-- START INPUT RECORDS --

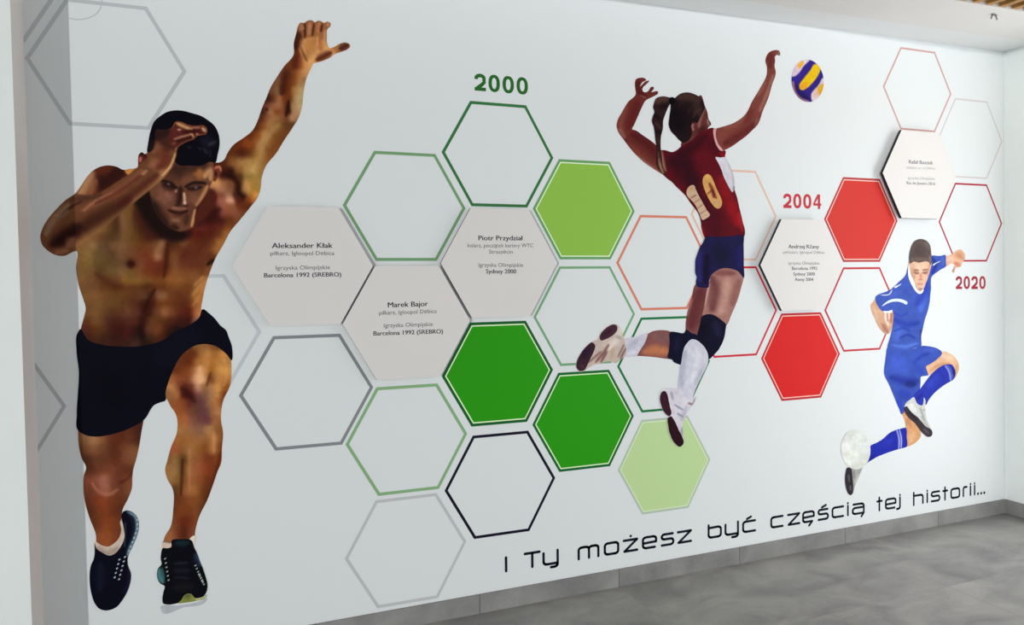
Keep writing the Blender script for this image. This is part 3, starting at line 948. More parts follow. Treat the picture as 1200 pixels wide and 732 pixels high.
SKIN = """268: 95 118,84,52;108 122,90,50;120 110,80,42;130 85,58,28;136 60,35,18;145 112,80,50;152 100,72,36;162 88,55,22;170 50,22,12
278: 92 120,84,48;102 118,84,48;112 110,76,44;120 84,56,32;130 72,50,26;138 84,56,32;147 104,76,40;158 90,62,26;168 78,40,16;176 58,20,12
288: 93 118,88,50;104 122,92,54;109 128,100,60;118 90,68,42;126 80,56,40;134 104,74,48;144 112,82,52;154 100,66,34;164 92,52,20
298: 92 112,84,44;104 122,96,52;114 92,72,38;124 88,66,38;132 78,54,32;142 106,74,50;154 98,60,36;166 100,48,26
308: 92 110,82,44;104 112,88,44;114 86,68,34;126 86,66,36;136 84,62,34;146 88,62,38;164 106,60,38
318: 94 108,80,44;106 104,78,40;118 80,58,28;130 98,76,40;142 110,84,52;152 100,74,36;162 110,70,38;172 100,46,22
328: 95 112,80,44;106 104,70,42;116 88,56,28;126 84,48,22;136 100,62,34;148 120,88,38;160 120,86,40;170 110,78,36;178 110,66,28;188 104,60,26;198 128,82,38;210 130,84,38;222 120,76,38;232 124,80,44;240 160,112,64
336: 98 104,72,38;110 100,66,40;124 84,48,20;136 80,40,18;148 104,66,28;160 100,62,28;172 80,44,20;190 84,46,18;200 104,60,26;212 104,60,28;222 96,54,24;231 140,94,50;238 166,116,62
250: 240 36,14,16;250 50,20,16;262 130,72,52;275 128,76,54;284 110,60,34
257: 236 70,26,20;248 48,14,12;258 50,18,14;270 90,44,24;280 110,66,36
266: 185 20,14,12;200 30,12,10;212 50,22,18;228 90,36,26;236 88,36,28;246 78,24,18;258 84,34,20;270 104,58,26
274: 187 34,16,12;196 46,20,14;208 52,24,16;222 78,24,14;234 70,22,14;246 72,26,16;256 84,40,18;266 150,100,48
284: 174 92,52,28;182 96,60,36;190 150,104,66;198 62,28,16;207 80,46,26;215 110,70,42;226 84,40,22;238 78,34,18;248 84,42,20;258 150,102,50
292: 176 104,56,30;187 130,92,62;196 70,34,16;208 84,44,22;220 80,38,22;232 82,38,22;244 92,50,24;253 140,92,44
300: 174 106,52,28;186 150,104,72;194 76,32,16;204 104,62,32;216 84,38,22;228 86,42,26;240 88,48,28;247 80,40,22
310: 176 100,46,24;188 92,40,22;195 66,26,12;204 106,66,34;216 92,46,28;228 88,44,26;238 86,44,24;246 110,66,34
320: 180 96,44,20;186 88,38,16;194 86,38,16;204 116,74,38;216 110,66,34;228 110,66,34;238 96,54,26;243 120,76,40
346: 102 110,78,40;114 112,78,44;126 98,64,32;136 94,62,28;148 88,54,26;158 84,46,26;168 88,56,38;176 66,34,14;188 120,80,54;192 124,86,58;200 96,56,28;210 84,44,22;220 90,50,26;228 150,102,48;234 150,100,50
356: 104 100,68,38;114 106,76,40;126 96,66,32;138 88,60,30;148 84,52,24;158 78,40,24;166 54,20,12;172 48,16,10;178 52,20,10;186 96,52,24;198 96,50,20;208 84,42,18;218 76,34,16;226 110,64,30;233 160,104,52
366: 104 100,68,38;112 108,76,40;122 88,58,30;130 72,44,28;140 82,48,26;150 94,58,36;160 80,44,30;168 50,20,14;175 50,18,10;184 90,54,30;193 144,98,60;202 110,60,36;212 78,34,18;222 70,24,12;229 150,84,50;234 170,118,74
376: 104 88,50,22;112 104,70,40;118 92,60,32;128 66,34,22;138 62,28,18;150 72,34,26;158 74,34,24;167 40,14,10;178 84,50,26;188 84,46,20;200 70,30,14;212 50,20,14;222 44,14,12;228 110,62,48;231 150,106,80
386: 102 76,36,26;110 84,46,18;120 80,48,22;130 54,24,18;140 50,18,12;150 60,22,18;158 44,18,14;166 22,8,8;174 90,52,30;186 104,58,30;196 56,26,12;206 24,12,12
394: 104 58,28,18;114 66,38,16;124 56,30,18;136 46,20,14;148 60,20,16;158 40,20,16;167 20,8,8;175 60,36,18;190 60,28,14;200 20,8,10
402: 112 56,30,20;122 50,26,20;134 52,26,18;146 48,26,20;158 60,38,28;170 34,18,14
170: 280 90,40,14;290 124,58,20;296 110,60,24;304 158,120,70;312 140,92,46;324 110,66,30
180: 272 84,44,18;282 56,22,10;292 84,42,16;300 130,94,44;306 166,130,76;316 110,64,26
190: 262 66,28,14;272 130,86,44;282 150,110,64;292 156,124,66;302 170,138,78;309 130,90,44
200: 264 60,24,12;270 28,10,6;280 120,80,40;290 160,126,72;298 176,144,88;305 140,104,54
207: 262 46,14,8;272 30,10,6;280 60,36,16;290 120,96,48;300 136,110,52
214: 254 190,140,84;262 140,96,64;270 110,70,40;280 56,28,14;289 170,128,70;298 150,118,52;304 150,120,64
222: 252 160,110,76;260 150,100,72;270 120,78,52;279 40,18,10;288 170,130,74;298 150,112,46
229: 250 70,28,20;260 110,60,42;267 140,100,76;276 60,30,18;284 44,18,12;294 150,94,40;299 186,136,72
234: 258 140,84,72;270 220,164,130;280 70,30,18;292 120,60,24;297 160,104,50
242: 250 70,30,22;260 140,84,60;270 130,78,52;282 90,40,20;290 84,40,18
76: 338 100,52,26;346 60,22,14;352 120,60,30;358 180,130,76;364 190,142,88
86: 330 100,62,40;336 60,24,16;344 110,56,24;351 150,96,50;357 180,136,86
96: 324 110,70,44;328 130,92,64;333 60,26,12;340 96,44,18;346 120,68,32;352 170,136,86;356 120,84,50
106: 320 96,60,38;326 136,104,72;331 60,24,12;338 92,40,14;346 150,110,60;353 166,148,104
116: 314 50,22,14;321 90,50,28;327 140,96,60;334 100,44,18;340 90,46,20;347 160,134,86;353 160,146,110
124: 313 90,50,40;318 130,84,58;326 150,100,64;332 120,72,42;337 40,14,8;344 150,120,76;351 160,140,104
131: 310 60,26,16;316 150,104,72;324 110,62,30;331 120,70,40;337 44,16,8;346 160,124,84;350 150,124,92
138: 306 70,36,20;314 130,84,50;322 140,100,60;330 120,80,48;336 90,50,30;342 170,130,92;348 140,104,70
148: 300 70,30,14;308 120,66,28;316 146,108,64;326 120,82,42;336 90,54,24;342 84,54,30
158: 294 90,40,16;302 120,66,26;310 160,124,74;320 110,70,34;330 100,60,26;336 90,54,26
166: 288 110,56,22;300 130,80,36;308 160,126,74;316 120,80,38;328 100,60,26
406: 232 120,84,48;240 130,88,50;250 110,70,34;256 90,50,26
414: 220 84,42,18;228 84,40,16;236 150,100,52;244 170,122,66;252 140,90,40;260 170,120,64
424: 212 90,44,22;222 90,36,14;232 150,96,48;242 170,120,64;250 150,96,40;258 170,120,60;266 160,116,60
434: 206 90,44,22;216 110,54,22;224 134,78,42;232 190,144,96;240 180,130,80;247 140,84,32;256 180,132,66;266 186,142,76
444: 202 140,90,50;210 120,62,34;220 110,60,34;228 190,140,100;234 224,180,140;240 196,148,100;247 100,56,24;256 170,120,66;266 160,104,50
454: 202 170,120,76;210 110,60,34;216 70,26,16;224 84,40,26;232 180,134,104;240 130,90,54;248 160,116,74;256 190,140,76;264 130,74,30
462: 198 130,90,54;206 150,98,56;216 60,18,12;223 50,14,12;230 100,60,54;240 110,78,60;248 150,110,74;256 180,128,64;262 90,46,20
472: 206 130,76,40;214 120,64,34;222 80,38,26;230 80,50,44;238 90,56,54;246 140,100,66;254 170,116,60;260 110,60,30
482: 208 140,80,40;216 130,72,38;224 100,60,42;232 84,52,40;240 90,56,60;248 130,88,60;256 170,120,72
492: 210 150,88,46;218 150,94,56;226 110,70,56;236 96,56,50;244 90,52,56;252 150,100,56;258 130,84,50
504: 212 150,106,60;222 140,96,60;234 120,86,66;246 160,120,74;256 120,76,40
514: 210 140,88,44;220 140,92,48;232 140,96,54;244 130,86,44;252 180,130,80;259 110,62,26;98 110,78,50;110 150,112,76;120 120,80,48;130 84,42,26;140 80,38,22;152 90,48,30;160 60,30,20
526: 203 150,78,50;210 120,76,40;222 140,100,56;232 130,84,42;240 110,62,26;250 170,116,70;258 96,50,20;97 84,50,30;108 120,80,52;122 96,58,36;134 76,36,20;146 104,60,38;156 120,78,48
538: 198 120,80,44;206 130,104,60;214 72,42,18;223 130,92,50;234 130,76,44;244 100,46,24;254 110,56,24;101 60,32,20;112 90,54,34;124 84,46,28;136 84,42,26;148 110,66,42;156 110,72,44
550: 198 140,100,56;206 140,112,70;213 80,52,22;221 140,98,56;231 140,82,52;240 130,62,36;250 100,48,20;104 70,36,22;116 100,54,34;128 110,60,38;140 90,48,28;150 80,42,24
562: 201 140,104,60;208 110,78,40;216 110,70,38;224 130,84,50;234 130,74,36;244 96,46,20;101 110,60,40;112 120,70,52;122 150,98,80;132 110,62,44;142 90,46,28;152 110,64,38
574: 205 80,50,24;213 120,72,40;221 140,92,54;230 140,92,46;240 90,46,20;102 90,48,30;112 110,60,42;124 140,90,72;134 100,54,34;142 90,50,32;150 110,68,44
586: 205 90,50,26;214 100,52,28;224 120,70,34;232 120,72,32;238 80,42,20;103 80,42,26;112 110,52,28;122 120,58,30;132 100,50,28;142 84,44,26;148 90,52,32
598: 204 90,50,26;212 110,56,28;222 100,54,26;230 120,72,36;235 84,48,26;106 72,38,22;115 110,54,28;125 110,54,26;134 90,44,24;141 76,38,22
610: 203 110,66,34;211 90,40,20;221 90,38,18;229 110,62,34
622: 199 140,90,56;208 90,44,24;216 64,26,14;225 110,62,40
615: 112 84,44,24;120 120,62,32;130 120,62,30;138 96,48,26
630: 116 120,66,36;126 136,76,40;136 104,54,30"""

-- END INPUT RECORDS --
-- START INPUT RECORDS --

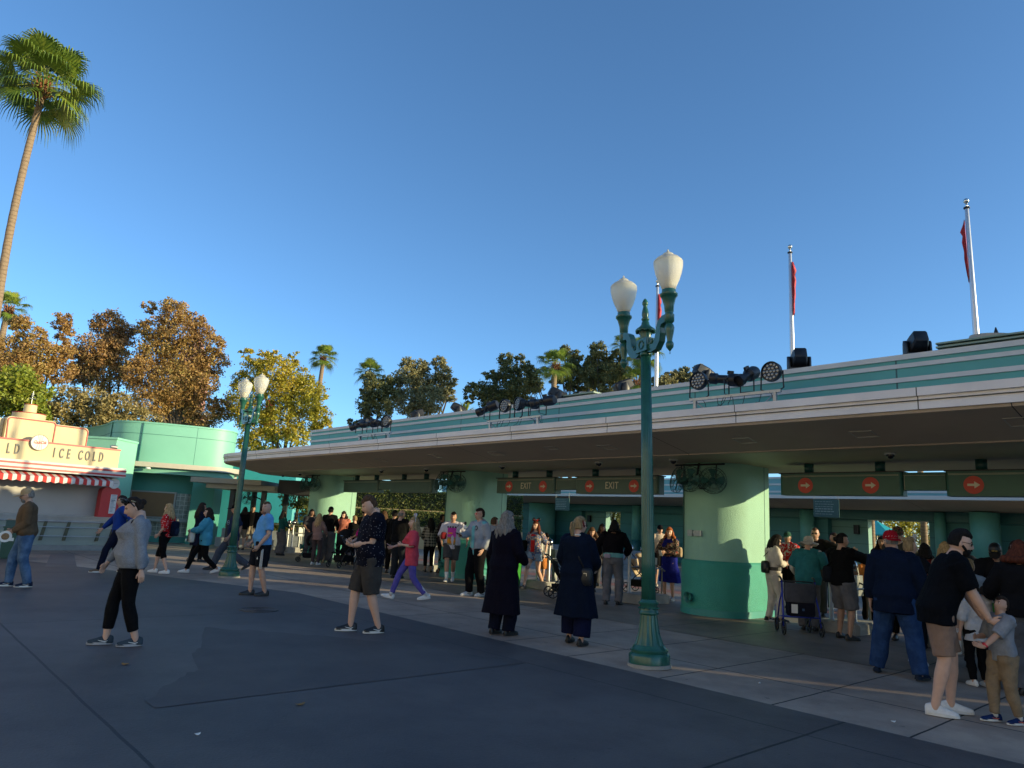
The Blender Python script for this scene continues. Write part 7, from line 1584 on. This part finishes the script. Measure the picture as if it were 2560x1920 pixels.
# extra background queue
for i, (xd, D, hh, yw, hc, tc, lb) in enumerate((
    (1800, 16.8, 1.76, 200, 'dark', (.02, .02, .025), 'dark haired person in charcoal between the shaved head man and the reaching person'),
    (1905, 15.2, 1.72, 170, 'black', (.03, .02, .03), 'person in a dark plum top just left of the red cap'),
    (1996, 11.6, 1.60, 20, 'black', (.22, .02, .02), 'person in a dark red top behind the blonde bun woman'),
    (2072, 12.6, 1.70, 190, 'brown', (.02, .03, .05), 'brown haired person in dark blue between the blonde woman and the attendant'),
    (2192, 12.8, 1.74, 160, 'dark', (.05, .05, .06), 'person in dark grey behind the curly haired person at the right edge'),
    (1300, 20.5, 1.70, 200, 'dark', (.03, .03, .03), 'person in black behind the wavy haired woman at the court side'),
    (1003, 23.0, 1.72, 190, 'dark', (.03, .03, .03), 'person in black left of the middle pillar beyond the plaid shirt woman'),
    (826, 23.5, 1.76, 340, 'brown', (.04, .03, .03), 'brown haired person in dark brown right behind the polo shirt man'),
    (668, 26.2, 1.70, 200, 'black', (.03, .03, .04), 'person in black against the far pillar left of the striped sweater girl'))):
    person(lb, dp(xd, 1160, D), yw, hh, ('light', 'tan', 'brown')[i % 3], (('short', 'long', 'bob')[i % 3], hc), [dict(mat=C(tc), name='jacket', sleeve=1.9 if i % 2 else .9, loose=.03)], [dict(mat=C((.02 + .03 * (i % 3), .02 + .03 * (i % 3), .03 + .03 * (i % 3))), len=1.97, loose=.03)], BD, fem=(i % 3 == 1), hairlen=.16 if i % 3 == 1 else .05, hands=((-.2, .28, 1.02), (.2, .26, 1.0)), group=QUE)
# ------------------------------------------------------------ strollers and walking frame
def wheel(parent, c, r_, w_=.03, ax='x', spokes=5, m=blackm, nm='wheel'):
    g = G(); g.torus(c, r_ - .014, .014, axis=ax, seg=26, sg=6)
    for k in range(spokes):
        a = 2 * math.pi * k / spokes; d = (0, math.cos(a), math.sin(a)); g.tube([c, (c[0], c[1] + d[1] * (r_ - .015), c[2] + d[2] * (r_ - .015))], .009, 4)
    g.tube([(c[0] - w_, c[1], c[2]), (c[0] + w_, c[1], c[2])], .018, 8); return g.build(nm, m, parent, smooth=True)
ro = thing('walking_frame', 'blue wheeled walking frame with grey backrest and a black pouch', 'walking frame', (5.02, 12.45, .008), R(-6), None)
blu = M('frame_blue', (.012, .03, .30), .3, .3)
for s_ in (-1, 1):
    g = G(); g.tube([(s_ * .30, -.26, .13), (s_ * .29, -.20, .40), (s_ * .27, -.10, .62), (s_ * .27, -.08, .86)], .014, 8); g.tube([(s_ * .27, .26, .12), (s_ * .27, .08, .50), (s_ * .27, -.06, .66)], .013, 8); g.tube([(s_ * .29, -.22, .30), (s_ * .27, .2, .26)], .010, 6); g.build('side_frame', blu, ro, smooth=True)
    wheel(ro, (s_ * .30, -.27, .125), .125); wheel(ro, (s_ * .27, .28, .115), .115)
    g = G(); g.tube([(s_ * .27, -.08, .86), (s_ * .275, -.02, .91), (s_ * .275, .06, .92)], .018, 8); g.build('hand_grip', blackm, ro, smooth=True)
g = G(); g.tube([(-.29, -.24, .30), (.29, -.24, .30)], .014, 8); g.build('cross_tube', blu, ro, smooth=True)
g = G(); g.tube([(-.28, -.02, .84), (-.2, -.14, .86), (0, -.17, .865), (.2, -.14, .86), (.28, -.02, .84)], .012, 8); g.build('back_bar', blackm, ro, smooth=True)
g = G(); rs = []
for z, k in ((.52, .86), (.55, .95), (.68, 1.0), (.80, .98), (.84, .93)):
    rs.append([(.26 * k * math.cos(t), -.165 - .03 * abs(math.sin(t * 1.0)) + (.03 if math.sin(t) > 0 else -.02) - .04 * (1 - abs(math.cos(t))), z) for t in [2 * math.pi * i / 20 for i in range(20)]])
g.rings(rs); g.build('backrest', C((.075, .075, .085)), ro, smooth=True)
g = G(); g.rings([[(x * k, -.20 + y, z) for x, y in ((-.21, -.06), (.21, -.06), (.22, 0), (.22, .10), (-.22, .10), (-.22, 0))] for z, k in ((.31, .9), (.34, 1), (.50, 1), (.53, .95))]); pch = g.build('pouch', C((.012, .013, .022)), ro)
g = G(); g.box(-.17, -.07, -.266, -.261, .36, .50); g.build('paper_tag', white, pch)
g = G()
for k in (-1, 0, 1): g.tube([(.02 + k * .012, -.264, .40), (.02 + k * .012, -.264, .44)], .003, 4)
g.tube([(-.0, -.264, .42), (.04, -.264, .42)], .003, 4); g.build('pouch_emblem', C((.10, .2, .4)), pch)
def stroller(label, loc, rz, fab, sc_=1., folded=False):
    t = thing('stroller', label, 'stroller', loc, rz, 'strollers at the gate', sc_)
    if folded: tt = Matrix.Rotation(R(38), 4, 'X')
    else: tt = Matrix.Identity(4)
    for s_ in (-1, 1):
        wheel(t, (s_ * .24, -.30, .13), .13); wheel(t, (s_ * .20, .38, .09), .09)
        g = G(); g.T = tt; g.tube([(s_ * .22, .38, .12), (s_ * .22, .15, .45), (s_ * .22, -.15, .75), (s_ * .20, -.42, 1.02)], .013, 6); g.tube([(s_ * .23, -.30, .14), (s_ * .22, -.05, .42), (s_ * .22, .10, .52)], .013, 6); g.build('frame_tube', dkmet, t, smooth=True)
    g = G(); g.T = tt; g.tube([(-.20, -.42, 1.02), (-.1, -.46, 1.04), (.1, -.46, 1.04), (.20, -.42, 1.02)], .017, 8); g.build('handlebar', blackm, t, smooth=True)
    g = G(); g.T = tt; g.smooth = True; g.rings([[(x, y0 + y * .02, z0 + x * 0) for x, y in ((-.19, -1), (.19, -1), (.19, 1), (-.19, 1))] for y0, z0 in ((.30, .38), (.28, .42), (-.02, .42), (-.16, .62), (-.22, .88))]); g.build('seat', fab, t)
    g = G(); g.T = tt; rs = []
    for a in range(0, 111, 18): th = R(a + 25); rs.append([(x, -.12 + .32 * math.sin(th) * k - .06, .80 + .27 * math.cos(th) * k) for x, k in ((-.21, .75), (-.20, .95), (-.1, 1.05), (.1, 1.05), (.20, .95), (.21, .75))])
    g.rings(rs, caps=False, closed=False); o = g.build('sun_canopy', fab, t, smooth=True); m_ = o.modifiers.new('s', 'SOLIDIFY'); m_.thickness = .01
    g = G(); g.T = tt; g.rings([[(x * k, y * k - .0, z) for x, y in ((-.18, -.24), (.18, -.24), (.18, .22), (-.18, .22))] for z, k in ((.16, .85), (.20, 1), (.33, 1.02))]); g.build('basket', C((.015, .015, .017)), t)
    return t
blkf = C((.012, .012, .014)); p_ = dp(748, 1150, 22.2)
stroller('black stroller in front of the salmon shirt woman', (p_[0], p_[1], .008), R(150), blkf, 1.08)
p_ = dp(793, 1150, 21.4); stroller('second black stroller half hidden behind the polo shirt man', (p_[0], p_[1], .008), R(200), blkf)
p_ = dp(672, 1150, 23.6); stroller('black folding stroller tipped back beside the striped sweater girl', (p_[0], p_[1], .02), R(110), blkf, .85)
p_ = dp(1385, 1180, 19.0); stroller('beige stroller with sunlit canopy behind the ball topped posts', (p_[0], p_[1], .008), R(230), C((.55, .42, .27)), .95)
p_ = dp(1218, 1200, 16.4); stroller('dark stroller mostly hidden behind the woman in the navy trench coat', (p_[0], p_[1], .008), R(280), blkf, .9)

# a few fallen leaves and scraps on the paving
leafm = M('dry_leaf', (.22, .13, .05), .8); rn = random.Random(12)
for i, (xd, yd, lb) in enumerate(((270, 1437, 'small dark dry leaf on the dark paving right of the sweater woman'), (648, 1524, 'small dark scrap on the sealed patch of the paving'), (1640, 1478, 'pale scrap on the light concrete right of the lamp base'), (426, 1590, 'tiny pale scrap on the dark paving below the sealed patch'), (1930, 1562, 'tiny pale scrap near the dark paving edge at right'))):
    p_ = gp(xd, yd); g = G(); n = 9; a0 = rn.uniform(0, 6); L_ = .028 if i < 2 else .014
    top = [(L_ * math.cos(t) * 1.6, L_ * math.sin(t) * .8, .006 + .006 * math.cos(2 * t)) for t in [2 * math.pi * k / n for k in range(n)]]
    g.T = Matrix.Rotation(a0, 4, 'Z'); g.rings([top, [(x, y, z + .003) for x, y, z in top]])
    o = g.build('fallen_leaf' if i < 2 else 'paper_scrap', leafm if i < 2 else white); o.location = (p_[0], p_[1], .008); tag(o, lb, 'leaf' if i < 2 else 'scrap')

-- END INPUT RECORDS --
-- START INPUT RECORDS --

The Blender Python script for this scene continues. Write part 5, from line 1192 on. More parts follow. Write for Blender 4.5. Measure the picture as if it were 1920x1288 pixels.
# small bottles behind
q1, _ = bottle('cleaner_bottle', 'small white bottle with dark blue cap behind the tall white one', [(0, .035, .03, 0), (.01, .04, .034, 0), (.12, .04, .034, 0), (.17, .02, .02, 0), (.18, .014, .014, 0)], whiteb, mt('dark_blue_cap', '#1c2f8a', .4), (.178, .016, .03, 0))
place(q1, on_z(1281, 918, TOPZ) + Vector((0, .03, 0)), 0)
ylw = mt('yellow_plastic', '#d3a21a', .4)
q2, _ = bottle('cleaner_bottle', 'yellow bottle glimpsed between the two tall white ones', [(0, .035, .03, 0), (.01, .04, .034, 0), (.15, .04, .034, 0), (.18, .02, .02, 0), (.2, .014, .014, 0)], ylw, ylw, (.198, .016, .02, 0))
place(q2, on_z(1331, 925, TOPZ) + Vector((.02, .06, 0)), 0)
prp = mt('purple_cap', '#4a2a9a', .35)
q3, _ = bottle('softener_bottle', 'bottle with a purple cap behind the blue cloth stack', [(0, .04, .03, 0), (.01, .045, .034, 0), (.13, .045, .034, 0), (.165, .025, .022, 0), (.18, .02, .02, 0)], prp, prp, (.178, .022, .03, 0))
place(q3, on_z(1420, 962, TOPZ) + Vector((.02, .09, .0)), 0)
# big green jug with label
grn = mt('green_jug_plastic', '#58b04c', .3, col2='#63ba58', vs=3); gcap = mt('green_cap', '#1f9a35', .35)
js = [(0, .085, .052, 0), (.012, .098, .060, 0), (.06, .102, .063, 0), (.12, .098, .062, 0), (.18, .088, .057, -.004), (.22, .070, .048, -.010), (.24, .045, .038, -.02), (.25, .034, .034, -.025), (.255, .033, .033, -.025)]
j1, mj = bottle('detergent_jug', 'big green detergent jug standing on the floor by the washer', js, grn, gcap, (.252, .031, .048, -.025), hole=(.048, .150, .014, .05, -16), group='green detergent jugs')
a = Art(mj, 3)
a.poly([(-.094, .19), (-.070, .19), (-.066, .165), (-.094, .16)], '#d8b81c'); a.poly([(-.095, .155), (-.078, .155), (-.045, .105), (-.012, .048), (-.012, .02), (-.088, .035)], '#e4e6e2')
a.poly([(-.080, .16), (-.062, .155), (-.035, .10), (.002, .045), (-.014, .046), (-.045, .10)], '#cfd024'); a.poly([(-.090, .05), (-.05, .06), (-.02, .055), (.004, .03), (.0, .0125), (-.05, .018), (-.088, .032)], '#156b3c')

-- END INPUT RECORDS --

Go through the records above, find every line with the word "Measure", and list those lines.

The Blender Python script for this scene continues. Write part 7, from line 1584 on. This part finishes the script. Measure the picture as if it were 2560x1920 pixels.
The Blender Python script for this scene continues. Write part 5, from line 1192 on. More parts follow. Write for Blender 4.5. Measure the picture as if it were 1920x1288 pixels.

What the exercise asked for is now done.